Cole is one of numerous web users who have recently sued online companies for allegedly transmitting information to Meta through its pixel.

LinkedIn had urged Pitts to throw out the lawsuit at an early stage for several reasons. Among others, LinkedIn argued that its wasn't covered by the Video Privacy Protection Act because its primary business doesn't involve displaying videos. The Video Privacy Protection Act, which dates to 1988, prohibits "video tape service providers" from disclosing consumers' identifiable viewing history, without their consent.

LinkedIn argued in papers filed with Pitts in April that it only makes "ancillary use" of videos, and therefore shouldn't be considered a "video tape service provider."

"LinkedIn is a professional networking site making ancillary use of audiovisual materials, like every other modern business with a meaningful internet presence," the company contended.

Pitts rejected LinkedIn's argument for now, writing that other judges in the Northern District of California have allowed plaintiffs to proceed with video privacy claims against companies, as long as the complaints in those matters alleged that the companies regularly deliver video content.

Judges in other jurisdictions -- including the 6th Circuit Court of Appeals and D.C. Circuit Court of Appeals -- have taken a narrower view of the Video Privacy Protection Act. The Supreme Court hasn't yet weighed in on the matter.

LinkedIn also argued to Pitts that Cole's allegations, even if proven, wouldn't show that it shared the kind of data that would allow a "reasonable ordinary person" to link Cole's video-watching history to her identity.

Cole's attorneys countered in a written filing that anyone can identify a Facebook user "by appending the Facebook ID to the end of facebook.com.”

Pitts sided against LinkedIn on that point, at least for now.
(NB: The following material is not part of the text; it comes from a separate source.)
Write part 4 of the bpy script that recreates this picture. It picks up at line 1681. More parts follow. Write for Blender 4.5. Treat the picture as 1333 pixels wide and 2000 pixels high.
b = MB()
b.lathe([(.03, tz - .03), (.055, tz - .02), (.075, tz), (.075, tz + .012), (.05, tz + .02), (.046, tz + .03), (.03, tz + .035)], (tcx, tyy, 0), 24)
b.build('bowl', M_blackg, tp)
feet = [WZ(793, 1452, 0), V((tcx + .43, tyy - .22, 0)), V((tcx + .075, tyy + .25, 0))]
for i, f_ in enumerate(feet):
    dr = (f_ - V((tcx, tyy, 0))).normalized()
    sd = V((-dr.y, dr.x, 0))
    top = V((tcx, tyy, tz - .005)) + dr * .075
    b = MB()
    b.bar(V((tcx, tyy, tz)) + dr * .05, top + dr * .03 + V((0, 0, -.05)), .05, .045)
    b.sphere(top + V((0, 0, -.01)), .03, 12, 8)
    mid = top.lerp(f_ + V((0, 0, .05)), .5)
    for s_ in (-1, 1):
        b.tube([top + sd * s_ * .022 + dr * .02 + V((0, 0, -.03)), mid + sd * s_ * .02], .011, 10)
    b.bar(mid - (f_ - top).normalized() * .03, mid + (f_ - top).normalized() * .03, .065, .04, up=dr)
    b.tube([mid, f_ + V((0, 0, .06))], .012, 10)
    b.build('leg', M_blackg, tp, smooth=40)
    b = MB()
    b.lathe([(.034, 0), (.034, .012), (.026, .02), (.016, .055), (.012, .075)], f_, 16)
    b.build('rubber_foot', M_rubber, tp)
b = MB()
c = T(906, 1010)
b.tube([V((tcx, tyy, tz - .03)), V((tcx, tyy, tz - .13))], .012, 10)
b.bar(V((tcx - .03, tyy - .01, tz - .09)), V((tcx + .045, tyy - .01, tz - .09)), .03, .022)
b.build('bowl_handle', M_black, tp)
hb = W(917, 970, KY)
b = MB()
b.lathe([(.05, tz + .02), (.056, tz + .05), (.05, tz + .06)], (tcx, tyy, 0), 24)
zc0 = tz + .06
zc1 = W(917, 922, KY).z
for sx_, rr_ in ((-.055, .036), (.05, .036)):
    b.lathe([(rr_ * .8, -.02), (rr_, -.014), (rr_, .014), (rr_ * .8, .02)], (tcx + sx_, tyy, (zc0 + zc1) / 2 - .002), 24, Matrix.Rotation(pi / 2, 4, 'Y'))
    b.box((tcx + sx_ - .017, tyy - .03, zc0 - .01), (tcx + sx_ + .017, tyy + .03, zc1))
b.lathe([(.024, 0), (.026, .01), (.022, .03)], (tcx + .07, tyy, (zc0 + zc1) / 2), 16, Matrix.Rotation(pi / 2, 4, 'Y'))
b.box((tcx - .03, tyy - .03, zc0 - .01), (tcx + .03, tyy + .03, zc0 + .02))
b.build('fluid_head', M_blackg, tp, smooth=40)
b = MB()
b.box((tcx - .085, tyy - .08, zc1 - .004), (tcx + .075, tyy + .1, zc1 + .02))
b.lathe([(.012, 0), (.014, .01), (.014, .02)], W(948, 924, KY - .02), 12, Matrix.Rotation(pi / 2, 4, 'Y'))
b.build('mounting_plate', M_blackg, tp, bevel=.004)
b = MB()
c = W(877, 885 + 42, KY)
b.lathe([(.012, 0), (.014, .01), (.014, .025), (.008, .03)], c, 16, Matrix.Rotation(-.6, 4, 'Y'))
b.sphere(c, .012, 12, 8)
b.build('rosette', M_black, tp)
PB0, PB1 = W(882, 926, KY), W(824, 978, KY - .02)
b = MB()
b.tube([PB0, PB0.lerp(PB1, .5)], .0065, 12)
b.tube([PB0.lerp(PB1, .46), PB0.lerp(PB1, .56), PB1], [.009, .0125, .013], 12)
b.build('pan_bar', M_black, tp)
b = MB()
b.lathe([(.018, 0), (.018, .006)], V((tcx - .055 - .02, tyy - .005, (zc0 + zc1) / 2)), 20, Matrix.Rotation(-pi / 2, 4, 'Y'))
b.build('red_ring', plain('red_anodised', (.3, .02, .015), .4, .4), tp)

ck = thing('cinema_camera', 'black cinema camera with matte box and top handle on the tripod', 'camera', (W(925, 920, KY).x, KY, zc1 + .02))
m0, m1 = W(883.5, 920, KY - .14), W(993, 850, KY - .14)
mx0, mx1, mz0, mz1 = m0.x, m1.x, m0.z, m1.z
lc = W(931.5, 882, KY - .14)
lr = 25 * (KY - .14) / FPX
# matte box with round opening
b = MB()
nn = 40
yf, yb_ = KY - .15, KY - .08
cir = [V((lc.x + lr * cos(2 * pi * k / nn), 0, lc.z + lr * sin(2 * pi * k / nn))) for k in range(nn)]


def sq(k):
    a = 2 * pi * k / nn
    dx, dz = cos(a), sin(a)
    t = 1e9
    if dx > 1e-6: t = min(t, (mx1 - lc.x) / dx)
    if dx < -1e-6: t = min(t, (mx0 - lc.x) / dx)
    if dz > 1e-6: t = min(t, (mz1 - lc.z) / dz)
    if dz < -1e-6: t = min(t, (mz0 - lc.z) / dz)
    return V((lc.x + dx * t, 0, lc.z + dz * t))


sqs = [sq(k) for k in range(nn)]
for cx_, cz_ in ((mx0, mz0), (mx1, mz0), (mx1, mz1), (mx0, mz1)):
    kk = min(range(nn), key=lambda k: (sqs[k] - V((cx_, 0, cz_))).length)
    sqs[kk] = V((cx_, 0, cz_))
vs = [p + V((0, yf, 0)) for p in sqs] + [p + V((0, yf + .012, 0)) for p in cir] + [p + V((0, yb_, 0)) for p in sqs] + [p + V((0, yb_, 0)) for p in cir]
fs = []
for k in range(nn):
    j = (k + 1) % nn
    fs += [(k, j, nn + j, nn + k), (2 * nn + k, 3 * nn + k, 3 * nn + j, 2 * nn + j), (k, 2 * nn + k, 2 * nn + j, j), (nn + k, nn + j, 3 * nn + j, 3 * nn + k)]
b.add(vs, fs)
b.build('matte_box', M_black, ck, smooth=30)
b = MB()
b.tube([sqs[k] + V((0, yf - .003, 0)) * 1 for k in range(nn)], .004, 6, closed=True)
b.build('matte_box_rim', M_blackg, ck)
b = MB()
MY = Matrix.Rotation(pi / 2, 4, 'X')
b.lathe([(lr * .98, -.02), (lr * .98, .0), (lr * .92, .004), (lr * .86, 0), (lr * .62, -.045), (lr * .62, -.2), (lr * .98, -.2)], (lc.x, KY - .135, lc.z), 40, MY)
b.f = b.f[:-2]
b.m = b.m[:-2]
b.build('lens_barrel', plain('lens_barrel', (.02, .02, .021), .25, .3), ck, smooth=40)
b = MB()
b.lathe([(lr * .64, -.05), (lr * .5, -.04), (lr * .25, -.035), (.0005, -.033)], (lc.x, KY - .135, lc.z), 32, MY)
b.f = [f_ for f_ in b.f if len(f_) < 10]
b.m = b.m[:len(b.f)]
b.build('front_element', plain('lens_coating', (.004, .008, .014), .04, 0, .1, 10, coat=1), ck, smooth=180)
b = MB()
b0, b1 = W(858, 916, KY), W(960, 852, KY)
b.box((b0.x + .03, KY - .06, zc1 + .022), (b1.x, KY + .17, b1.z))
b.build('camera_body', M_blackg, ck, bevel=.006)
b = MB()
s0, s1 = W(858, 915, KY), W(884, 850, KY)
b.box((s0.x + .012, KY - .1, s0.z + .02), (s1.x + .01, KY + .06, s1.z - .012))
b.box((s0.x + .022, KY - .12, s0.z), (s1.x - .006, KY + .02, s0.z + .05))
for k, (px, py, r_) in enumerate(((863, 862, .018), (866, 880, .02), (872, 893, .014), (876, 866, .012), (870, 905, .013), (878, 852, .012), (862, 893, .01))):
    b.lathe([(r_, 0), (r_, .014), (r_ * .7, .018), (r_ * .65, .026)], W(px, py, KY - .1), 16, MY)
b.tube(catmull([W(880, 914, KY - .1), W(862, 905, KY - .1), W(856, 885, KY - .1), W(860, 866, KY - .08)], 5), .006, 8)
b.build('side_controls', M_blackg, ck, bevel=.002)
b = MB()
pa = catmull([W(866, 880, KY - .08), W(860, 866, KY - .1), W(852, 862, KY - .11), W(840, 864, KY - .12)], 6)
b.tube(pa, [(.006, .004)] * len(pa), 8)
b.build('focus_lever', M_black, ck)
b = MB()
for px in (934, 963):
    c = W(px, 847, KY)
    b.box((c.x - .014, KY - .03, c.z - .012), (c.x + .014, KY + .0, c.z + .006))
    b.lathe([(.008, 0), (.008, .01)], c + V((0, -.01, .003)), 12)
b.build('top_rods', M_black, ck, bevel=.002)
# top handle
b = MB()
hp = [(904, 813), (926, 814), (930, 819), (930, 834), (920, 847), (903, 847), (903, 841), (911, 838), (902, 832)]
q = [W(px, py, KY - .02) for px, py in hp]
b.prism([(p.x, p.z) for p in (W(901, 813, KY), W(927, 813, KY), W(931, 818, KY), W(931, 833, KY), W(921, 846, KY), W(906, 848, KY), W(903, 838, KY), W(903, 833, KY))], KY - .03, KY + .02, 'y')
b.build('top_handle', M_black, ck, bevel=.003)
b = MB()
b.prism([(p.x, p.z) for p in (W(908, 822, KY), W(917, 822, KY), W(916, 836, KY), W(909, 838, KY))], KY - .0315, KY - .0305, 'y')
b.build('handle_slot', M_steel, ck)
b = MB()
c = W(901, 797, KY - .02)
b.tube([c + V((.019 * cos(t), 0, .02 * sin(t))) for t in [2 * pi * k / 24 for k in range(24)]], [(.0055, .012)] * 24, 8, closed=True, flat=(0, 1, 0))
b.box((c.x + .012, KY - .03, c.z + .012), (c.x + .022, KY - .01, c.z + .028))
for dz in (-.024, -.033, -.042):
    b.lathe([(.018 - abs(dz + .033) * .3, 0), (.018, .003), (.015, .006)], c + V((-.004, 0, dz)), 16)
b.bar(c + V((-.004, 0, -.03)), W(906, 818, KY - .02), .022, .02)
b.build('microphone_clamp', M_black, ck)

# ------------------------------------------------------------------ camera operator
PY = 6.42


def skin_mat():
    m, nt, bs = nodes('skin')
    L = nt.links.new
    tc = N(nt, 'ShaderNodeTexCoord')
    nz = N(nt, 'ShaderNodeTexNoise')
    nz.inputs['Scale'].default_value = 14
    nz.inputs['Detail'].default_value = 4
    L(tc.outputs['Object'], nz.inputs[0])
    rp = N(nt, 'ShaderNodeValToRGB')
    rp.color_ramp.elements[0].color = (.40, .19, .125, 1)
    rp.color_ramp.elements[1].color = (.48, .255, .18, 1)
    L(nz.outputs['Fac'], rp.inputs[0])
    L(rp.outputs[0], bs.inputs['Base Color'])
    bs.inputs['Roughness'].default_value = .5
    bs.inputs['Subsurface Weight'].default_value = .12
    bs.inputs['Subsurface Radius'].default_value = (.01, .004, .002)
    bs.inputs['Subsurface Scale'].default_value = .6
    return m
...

He wrote that Cole's complaint "plausibly alleged that LinkedIn disclosed her personally identifiable information by transmitting the URLs of videos Cole watched on LinkedIn Learning 'along with' her Facebook ID," and that this information, taken together, would "readily permit an ordinary person" to identify Cole's video-watching behavior.

The ruling is only preliminary, and Pitts said in the decision that some of LinkedIn's arguments raised factual questions that would be dealt with at a later stage of the proceedings.